Thursday, 7 August 2014

Da paz duradoura à paz definitiva

Entre os sucessivos entraves e consensos resultou, finalmente, o actual acordo quanto ao documento básico que acomoda o fim das hostilidades entre as partes, a desmilitarização e integração nas Forças Armadas e na Polícia, entre outros aspectos. As partes, a Renamo e o Governo, através deste entendimento, iniciam assim um processo tendente a trazer a paz com vis...ta a saldar a sua dívida para com o povo. Digo “um processo” na medida em que a paz, decorrente de um conflito político militar, não se instala com simples assinaturas e abraços. Não há dúvidas que as “assinaturas e os abraços” constituem um ponto de partida fundamental, uma forma de se accionar o “enter” para que o resto, em cascata, funcione. Porém, muito mais do que isso, a paz, para que passe de uma situação de “duradoura” para “definitiva”, constrói-se no dinamismo do quotidiano político, cultural, económico, social.
O tom e o foco dos discursos políticos constituirão, nos próximos tempos, bons indicadores de comprometimento das partes relativamente ao Acordo. Um primeiro desafio será a campanha política que começará a enrobustecer- -se nos próximos tempos. Um desafio que pode ser vencido. É possível fazer uma campanha política com dísticos, música, discursos e alegria que sejam uma clara manifestação do comprometimento político com a paz.
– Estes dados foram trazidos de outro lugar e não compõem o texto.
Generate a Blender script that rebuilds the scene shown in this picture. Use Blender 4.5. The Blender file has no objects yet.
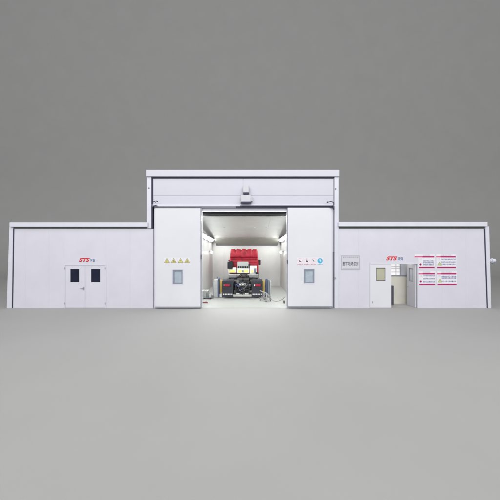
import bpy, bmesh, math, random
from mathutils import Vector, Matrix
random.seed(7)
C = bpy.context.scene.collection
R = math.radians
D, F, HC = 14.0, 264.6, 3.07           # camera distance to the facade, focal length in px of the 500 px frame, camera height

def X(px, d=0.0): return (px - 250.0) * (D + d) / F
def Z(py, d=0.0): return HC + (250.0 - py) * (D + d) / F

# ------------------------------------------------------------------ materials
def mat(name, col, rough=0.5, metal=0.0, spec=0.5, var=0.0, vscale=3.0, bump=0.0, bscale=8.0, emit=None, estr=0.0, coat=0.0):
    m = bpy.data.materials.new(name); m.use_nodes = True
    nt = m.node_tree; b = nt.nodes['Principled BSDF']
    b.inputs['Base Color'].default_value = (*col, 1)
    b.inputs['Roughness'].default_value = rough
    b.inputs['Metallic'].default_value = metal
    b.inputs['Specular IOR Level'].default_value = spec
    b.inputs['Coat Weight'].default_value = coat
    if emit:
        b.inputs['Emission Color'].default_value = (*emit, 1); b.inputs['Emission Strength'].default_value = estr
    tc = nt.nodes.new('ShaderNodeTexCoord') if (var or bump) else None
    if var:
        n = nt.nodes.new('ShaderNodeTexNoise'); n.inputs['Scale'].default_value = vscale; n.inputs['Detail'].default_value = 6; n.inputs['Roughness'].default_value = 0.62
        nt.links.new(tc.outputs['Object'], n.inputs['Vector'])
        mr = nt.nodes.new('ShaderNodeMapRange'); mr.inputs['From Min'].default_value = 0.3; mr.inputs['From Max'].default_value = 0.7
        mr.inputs['To Min'].default_value = 1 - var; mr.inputs['To Max'].default_value = 1 + var * 0.6
        nt.links.new(n.outputs['Fac'], mr.inputs['Value'])
        mx = nt.nodes.new('ShaderNodeMix'); mx.data_type = 'RGBA'; mx.blend_type = 'MULTIPLY'; mx.inputs['Factor'].default_value = 1
        mx.inputs['A'].default_value = (*col, 1)
        nt.links.new(mr.outputs['Result'], mx.inputs['B']); nt.links.new(mx.outputs['Result'], b.inputs['Base Color'])
        m2 = nt.nodes.new('ShaderNodeMapRange'); m2.inputs['To Min'].default_value = max(0.03, rough - 0.12); m2.inputs['To Max'].default_value = min(1, rough + 0.12)
        nt.links.new(n.outputs['Fac'], m2.inputs['Value']); nt.links.new(m2.outputs['Result'], b.inputs['Roughness'])
    if bump:
        n2 = nt.nodes.new('ShaderNodeTexNoise'); n2.inputs['Scale'].default_value = bscale; n2.inputs['Detail'].default_value = 3
        nt.links.new(tc.outputs['Object'], n2.inputs['Vector'])
        bp = nt.nodes.new('ShaderNodeBump'); bp.inputs['Strength'].default_value = bump; bp.inputs['Distance'].default_value = 0.02
        nt.links.new(n2.outputs['Fac'], bp.inputs['Height']); nt.links.new(bp.outputs['Normal'], b.inputs['Normal'])
    return m

M = {}
M['panel'] = mat('white_panel', (0.585, 0.583, 0.645), 0.42, var=0.035, vscale=0.9, bump=0.10, bscale=1.3)
M['leaf'] = mat('white_door_sheet', (0.635, 0.637, 0.68), 0.40, var=0.025, vscale=0.8, bump=0.10, bscale=1.1)
M['header'] = mat('header_panel_sheet', (0.52, 0.525, 0.59), 0.38, var=0.04, vscale=0.8, bump=0.12, bscale=1.2)
M['trim'] = mat('white_trim', (0.59, 0.60, 0.665), 0.40, var=0.03, vscale=2.0)
M['trim_grey'] = mat('grey_edge_trim', (0.30, 0.31, 0.36), 0.45, var=0.1, vscale=6)
M['seal'] = mat('dark_blue_seal', (0.022, 0.022, 0.06), 0.6, var=0.2, vscale=8)
M['gap_shade'] = mat('grey_green_gap_shade', (0.13, 0.14, 0.135), 0.7, var=0.2, vscale=8)  # shade colour for the gap under the wing flashing
M['black'] = mat('black_rubber', (0.012, 0.011, 0.012), 0.6, var=0.3, vscale=9)
M['inner'] = mat('booth_panel', (0.605, 0.62, 0.60), 0.34, var=0.06, vscale=1.6, bump=0.12, bscale=2.0)
M['ceil'] = mat('ceiling_sheet', (0.51, 0.52, 0.50), 0.38, var=0.10, vscale=1.2, bump=0.15, bscale=2.2)
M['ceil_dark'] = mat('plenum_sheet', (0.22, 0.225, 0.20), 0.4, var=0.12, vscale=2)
M['booth_floor'] = mat('pale_floor_paint', (0.40, 0.412, 0.395), 0.4, var=0.08, vscale=2.2, bump=0.05, bscale=10)
M['beige'] = mat('beige_partition', (0.62, 0.61, 0.54), 0.5, var=0.08, vscale=1.5)
M['ground'] = mat('grey_studio_floor', (0.368, 0.367, 0.361), 0.72, spec=0.25, var=0.03, vscale=0.35, bump=0.03, bscale=25)
M['dark_glass'] = mat('dark_glass', (0.010, 0.013, 0.032), 0.15, spec=0.3, var=0.35, vscale=2.5)
M['frost'] = mat('frosted_glass', (0.36, 0.43, 0.48), 0.25, var=0.12, vscale=3)
M['olive_glass'] = mat('olive_glass', (0.42, 0.42, 0.31), 0.2, var=0.08, vscale=2)
M['pale_glass'] = mat('pale_glass', (0.52, 0.54, 0.60), 0.2, var=0.08, vscale=2)
M['frame_grey'] = mat('grey_window_frame', (0.23, 0.26, 0.33), 0.4, var=0.1, vscale=8)
M['frame_dark'] = mat('dark_window_frame', (0.06, 0.06, 0.085), 0.4)
M['steel'] = mat('brushed_steel', (0.55, 0.55, 0.56), 0.32, metal=0.85, var=0.12, vscale=9)
M['steel_dark'] = mat('dull_steel', (0.20, 0.20, 0.21), 0.45, metal=0.5, var=0.2, vscale=9)
M['steel_light'] = mat('pale_frame_grey', (0.40, 0.40, 0.44), 0.45)
M['box_grey'] = mat('light_grey_box', (0.53, 0.53, 0.57), 0.45, var=0.06, vscale=4)
M['red_cab'] = mat('red_cab_paint', (0.36, 0.007, 0.025), 0.46, var=0.5, vscale=3.4, bump=0.5, bscale=9.0)
M['red_lens'] = mat('red_lens', (0.34, 0.010, 0.035), 0.2, var=0.1, vscale=12)
M['white_mask'] = mat('white_sheet', (0.74, 0.75, 0.72), 0.5, var=0.12, vscale=6, bump=0.2, bscale=9)
M['yellow'] = mat('yellow_paint', (0.72, 0.56, 0.05), 0.45, var=0.14, vscale=7)
M['yellow_label'] = mat('yellow_label', (0.80, 0.78, 0.20), 0.5, var=0.08, vscale=10)
M['amber'] = mat('amber_yellow_panel', (0.52, 0.36, 0.09), 0.45, var=0.15, vscale=7)
M['blue_steel'] = mat('blue_painted_steel', (0.075, 0.10, 0.175), 0.4, var=0.15, vscale=6)
M['bluegrey'] = mat('blue_grey_steel', (0.22, 0.25, 0.30), 0.35, metal=0.3, var=0.12, vscale=5)
M['cab_grey'] = mat('grey_cabinet', (0.46, 0.48, 0.47), 0.45, var=0.1, vscale=5)
M['chassis'] = mat('chassis_black', (0.010, 0.011, 0.016), 0.5, var=0.35, vscale=7)
M['flap'] = mat('dark_grey_flap', (0.020, 0.023, 0.034), 0.55, var=0.2, vscale=5, bump=0.2, bscale=12)
M['tyre'] = mat('tyre_rubber', (0.018, 0.018, 0.019), 0.8, var=0.25, vscale=12)
M['ink_red'] = mat('red_ink', (0.68, 0.035, 0.045), 0.45)
M['ink_blue'] = mat('blue_ink', (0.06, 0.13, 0.30), 0.45)
M['ink_crimson'] = mat('crimson_ink', (0.37, 0.012, 0.125), 0.45)
M['ink_text'] = mat('blue_grey_ink', (0.07, 0.09, 0.30), 0.5)
M['ink_grey'] = mat('grey_ink', (0.30, 0.31, 0.33), 0.5)
M['ink_black'] = mat('black_ink', (0.03, 0.025, 0.04), 0.5)
M['ink_cyan'] = mat('cyan_blue_ink', (0.05, 0.38, 0.60), 0.45)
M['ink_pink'] = mat('pink_red_ink', (0.58, 0.08, 0.20), 0.5)
M['ink_faint'] = mat('faint_pink_ink', (0.78, 0.52, 0.56), 0.5)
M['ink_olive'] = mat('olive_ink', (0.26, 0.25, 0.13), 0.5)
M['olive_yellow'] = mat('dull_yellow_ink', (0.56, 0.52, 0.20), 0.5)
M['olive_green'] = mat('olive_green_ink', (0.28, 0.33, 0.16), 0.5)
M['paper'] = mat('white_paper', (0.69, 0.69, 0.73), 0.4)
M['plate'] = mat('pale_grey_plate', (0.55, 0.55, 0.60), 0.4, var=0.03, vscale=5)
M['lamp'] = mat('lamp_diffuser', (0.9, 0.9, 0.9), 0.4, emit=(0.98, 1.0, 0.99), estr=42.0)
M['lit_window'] = mat('lit_white_window', (0.80, 0.80, 0.82), 0.3, emit=(1, 1, 1), estr=0.3)
M['hose_grey'] = mat('grey_hose', (0.40, 0.40, 0.37), 0.5, var=0.1, vscale=10)
M['hose_red'] = mat('dull_red_hose', (0.24, 0.05, 0.05), 0.5, var=0.15, vscale=10)
M['hose_blue'] = mat('blue_hose', (0.04, 0.09, 0.28), 0.45)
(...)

É possível.
O problema é que, ao longo destes anos, a falta de uma cultura de paz, uma cultura de Estado, a falta de uma motivação virada para o entendimento da política como expressão de tolerância transparência, adaptação e readaptação, a falta de tudo isso e muito mais, proporcionará a manutenção dos vícios a que estamos habituados: vício de acusação como estratégia denegridora para conquistar politicamente o eleitorado, vício do discurso inflamatório, vício de olhar para o “outro”como inimigo e não como adversário. Como conviver num ambiente onde se pretende que a paz se processe livremente quando o que impera imponentemente como betão são esses e outros vícios? É um processo, claro. Há indivíduos que preferem morrer com os seus vícios porque os que o rodeiam conhecem-nos naquele formato.
Pensar em abandonar o vício é para eles um autêntico suicídio. Por exemplo, diante de um ambiente inapropriado ao discurso inflamatório e a atitudes ou posturas nada abonatórias, os “viciados” logicamente que tendem a se tornar anónimos, desenquadrados e a necessitar de uma esforçada adaptação aos novos momentos. Para se tornarem “politicamente limpos” o ambiente político terá que se definir como merecidamente limpo. Só se discursa “sujo” onde o ambiente político se revela “politicamente sujo”.
Pretende-se hoje, como ideal a cultivar, uma paz definitiva. Para que isso ocorra temos que construir um Estado que não seja simplesmente nominal; um Estado “politicamente limpo” para que governos eleitos o entendam como tal e não chafurdem nele ao ponto de perderem o senso de limite. A paz duradoura, entendida como efémera e refém de vontades e desejos inconfessáveis, tem, a partir de agora, uma grande oportunidade para seguir um novo rumo tendente a se constituir como definitiva. É altura de as pombas levantarem voo.